Durch die Analyse dieser Augenbewegungen liefert Eye Tracking wertvolle Daten darüber, was die Aufmerksamkeit einer Person auf sich zieht, was sie in einer bestimmten Situation wahrnimmt – und was nicht. In der Praxis kann dieses Wissen zum Beispiel dabei helfen, die Aufmerksamkeit und Wahrnehmung von Fahrzeugführern im Bereich Mobilität und Transport zu schulen. 

Darüber hinaus bietet Eye Tracking ein enormes Potenzial für künftige Innovationen wie autonomes Fahren. So können die Blickdaten von menschlichen Fahrern gesammelt werden, um festzustellen, worauf sie ihre Aufmerksamkeit in bestimmten Verkehrssituationen richten – ob beim Heranfahren an eine Kreuzung, beim Erkennen von Fußgängern oder beim Reagieren auf Gefahren.
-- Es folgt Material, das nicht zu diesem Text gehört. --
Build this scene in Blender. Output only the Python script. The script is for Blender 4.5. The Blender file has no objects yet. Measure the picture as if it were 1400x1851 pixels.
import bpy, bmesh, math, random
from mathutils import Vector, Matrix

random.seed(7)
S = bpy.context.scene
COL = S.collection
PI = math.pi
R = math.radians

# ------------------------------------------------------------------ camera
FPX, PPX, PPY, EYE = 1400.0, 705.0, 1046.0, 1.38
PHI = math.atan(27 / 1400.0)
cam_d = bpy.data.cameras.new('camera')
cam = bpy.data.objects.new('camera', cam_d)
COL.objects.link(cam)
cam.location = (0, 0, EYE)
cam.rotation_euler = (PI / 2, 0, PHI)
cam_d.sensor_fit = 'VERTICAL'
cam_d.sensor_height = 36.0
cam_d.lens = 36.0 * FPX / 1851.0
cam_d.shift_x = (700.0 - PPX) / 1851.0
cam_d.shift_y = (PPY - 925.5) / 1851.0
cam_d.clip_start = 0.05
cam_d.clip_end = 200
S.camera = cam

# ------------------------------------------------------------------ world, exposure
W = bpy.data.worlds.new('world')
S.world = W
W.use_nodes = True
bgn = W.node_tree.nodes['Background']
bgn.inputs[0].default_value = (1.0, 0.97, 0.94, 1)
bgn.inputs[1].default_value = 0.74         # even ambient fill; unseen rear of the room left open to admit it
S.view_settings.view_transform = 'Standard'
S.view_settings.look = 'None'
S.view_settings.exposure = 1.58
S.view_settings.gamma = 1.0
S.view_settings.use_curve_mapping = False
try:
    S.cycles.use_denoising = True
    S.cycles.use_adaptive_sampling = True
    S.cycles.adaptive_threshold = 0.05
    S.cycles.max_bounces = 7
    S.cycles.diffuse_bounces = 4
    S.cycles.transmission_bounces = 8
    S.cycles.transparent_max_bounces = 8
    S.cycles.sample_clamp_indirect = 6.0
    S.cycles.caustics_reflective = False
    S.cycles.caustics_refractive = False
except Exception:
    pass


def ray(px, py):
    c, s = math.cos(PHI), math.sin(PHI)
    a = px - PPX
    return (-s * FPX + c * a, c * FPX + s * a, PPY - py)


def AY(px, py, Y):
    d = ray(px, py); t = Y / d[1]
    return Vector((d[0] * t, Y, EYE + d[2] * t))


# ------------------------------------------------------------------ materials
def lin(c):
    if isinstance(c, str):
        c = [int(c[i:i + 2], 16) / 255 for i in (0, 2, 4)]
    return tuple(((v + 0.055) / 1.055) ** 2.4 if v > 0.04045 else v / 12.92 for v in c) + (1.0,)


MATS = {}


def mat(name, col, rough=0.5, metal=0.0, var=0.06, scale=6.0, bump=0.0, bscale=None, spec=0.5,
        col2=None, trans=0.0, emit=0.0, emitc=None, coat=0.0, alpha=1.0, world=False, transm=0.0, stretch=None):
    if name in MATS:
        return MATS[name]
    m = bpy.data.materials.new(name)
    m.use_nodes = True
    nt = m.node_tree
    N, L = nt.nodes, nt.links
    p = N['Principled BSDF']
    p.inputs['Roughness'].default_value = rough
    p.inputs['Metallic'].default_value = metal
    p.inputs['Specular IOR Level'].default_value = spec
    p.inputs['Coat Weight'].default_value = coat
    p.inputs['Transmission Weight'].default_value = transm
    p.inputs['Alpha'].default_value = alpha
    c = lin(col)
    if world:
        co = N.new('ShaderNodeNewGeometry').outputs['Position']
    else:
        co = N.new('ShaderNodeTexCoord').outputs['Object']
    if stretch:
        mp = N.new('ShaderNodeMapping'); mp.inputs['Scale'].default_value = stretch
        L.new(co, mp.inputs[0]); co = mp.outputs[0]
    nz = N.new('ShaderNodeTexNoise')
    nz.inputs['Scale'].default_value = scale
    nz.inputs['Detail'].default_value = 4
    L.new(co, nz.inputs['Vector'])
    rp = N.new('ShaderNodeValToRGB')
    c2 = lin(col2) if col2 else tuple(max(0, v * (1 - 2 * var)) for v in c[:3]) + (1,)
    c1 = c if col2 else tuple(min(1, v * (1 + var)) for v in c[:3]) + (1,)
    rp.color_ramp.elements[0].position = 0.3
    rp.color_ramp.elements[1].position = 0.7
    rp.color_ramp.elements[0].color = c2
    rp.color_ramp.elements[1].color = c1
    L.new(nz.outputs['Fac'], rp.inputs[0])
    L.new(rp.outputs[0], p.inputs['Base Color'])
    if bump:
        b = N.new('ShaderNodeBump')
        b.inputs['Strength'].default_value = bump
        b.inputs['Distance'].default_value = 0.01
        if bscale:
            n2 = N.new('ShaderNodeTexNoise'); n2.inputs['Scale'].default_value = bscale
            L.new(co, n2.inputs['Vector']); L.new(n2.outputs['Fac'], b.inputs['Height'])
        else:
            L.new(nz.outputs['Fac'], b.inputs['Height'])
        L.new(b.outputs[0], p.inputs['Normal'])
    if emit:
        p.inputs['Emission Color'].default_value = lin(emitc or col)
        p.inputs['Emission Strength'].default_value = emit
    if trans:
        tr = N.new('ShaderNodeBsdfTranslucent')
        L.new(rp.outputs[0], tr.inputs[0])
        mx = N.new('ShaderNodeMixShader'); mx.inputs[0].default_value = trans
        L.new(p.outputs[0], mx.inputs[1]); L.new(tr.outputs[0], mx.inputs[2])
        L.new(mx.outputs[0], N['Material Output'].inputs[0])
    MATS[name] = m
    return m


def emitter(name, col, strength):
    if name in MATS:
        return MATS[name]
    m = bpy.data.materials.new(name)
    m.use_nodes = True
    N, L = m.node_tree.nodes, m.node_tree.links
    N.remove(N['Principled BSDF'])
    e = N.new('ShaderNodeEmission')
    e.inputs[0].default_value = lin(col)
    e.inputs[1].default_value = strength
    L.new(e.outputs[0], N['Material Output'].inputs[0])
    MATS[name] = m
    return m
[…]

Diese Daten helfen, KI-Systeme zu trainieren und autonomen Fahrzeugen beizubringen, wie sie in ähnlichen Situationen reagieren sollten. Durch das Lernen von menschlichen Blickmustern können KI-gesteuerte Fahrzeuge fundiertere Entscheidungen treffen, potenzielle Gefahren besser vorhersagen und sicherer sowie intuitiver navigieren.  

Die Zukunft im Blick: Wie menschliches Sehen die Technologie inspiriert  

Während Unternehmen heute also Eye Tracking einsetzen, um Daten zu sammeln, die Wahrnehmung zu schulen oder die Benutzererfahrung zu verbessern, ist die Grundidee dieselbe: Je sichtbarer die Augen, desto leichter ist es, Absicht und Richtung zu verstehen. Diese Verbindung zwischen unserer evolutionären Vergangenheit und moderner Technologie ist eine großartige Erinnerung daran, wie Merkmale, die sich zum Überleben entwickelt haben, neue Anwendungen in völlig unterschiedlichen Kontexten finden können.   

Die Technologie sorgt dafür, dass Geräte Menschen auf eine Art und Weise „sehen“ und verstehen können, die die menschliche Intuition nachahmt. Es handelt sich um die leistungsstarke Weiterentwicklung eines einfachen Konzepts – Beobachten und Lernen -, das mit unseren Vorfahren begann und nun unsere moderne Welt antreibt.